Bates describes acting out these twists and turns as forming beads on a necklace. “When you’re making television or film, you’re breaking everything up, so we really have to be careful about where we are in the show and where we are in this character’s development,” she says. “It all shifts and changes and that’s part of what makes it exciting because Matty is never sure what’s happening in front of her own eyes, and she has to shift with all of it. Each scene is its own little pearl and I just have to focus on moment to moment.”
The structure of the procedural remains the same from episode to episode, with cases handled by the law firm forming the framework for whatever Matlock’s agenda is outside of her case load. For Urman, sticking to a tried-and-true formula has been a welcome challenge. “There’s something about it that makes it a little bit . . . not easier, but it has its own rhythm, you know?” she muses. “I really like having that structure. So then, the challenge becomes, within that structure, to keep so many character moments going all the time, so that we’re not watching just a case beat, but we’re watching a case beat where somebody is also sorry for something that they said earlier and trying to make it up to somebody else while hiding maybe some other ulterior motive.”

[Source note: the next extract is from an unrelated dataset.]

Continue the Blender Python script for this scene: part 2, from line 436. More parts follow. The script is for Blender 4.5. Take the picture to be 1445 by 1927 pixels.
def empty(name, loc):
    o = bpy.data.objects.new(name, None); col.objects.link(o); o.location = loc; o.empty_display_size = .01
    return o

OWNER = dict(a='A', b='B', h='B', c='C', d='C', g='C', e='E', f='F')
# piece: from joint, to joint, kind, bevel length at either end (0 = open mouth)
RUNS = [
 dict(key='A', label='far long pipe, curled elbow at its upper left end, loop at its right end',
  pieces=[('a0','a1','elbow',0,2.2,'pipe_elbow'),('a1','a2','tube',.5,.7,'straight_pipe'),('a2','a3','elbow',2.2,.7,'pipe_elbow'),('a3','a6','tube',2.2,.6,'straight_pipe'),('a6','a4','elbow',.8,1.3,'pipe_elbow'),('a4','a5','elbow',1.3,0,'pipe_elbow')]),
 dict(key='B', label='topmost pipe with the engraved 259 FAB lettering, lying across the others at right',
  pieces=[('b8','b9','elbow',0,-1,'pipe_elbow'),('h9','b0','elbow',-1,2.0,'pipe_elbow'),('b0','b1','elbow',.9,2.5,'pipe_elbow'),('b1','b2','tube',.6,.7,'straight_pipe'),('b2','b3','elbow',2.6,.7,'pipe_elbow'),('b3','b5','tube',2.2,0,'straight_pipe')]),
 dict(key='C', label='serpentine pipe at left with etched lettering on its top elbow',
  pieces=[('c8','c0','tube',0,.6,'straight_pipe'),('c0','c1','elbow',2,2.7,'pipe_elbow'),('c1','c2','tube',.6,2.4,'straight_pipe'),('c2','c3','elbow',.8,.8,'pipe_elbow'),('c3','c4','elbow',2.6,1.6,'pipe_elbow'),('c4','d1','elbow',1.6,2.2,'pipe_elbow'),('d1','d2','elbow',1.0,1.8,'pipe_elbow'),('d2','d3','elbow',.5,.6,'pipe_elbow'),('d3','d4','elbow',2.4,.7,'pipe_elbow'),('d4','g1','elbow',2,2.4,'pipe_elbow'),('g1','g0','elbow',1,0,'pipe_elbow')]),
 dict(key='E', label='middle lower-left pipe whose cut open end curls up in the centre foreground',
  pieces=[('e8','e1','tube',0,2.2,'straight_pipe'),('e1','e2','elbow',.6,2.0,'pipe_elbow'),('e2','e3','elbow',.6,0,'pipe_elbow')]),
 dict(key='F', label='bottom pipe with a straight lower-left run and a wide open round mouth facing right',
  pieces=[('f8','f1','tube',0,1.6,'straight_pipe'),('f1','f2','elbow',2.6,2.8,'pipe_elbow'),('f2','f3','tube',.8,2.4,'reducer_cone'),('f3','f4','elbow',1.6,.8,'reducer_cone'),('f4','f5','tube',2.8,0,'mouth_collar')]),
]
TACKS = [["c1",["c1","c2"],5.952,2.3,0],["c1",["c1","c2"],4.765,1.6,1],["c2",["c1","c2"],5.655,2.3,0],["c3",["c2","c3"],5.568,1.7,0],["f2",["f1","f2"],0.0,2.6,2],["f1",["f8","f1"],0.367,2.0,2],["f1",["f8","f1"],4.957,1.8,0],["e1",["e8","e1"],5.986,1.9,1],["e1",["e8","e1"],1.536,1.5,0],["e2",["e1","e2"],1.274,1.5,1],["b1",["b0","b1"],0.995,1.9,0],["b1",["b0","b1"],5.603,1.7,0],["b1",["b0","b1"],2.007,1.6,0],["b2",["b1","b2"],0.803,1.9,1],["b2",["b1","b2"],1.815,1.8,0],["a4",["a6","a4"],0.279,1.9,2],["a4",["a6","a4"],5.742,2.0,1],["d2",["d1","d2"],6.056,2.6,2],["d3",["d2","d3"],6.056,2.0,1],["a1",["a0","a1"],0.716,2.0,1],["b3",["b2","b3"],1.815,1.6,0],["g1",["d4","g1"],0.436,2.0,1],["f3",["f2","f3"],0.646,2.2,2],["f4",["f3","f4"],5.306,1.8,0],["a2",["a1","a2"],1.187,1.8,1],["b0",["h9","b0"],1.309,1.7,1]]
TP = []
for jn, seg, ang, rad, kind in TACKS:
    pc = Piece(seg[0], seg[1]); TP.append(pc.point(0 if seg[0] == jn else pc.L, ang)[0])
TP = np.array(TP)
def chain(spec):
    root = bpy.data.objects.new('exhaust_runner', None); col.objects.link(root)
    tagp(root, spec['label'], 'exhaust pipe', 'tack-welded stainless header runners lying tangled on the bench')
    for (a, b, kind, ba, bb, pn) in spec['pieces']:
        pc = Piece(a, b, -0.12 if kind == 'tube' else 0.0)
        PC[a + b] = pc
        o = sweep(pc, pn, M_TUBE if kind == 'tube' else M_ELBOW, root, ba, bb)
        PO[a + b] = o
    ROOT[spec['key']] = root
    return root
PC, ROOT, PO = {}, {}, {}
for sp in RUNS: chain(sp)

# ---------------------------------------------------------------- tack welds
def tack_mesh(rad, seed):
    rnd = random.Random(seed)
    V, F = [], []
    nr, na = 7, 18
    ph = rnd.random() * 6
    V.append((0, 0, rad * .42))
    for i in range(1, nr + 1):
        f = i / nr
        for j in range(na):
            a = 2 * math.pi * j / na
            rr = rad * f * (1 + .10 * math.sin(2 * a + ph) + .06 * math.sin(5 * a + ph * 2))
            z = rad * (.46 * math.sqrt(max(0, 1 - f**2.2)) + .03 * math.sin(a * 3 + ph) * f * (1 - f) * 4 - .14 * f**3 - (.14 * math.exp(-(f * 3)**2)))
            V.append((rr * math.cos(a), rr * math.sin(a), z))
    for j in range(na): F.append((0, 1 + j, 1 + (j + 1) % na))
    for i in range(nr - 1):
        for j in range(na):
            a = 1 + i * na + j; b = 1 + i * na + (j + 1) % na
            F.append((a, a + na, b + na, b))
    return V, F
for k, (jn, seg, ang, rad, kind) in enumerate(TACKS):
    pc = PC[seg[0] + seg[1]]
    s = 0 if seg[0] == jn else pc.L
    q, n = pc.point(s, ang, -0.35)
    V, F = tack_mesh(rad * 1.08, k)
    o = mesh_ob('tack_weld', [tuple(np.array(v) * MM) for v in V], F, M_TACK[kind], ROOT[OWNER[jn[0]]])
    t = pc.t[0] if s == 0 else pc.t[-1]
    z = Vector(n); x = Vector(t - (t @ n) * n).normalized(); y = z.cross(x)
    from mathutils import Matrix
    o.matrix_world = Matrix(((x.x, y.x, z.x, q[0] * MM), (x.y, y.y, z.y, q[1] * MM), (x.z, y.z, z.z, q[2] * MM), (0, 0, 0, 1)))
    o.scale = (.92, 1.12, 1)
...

Legal quandaries aside, Urman says the show is also a unique love story between two exceptionally intelligent women, and their growing support for each other as Matlock marks her return to a work landscape far different from the one she left behind. “The centre of the show, the relationship that everybody is watching and tracking, is the relationship between Kathy’s character and Skye’s character,” she says. “Their dynamic is really the love story that I am interested in exploring, and it’s exciting.”
Fellow cast member David Del Rio — who portrays Billy, one of Matlock’s younger colleagues — believes that in these co-worker dynamics there is a powerful message that courses throughout the series. “I think what this show does well is [demonstrate that] you never stop being a student, ever — even when you’re 75,” the actor says. “These characters continue to learn things about each other. And [art] also imitates life, because we’re all learning from each other constantly.”
As for that tired adage about female invisibility, well, one can fully expect both Bates and her character to have their moment in the sun. “Above all,” says Urman. “We want you to sit firmly in the knowledge that just because you’re older doesn’t mean you still can’t be a bad b****.”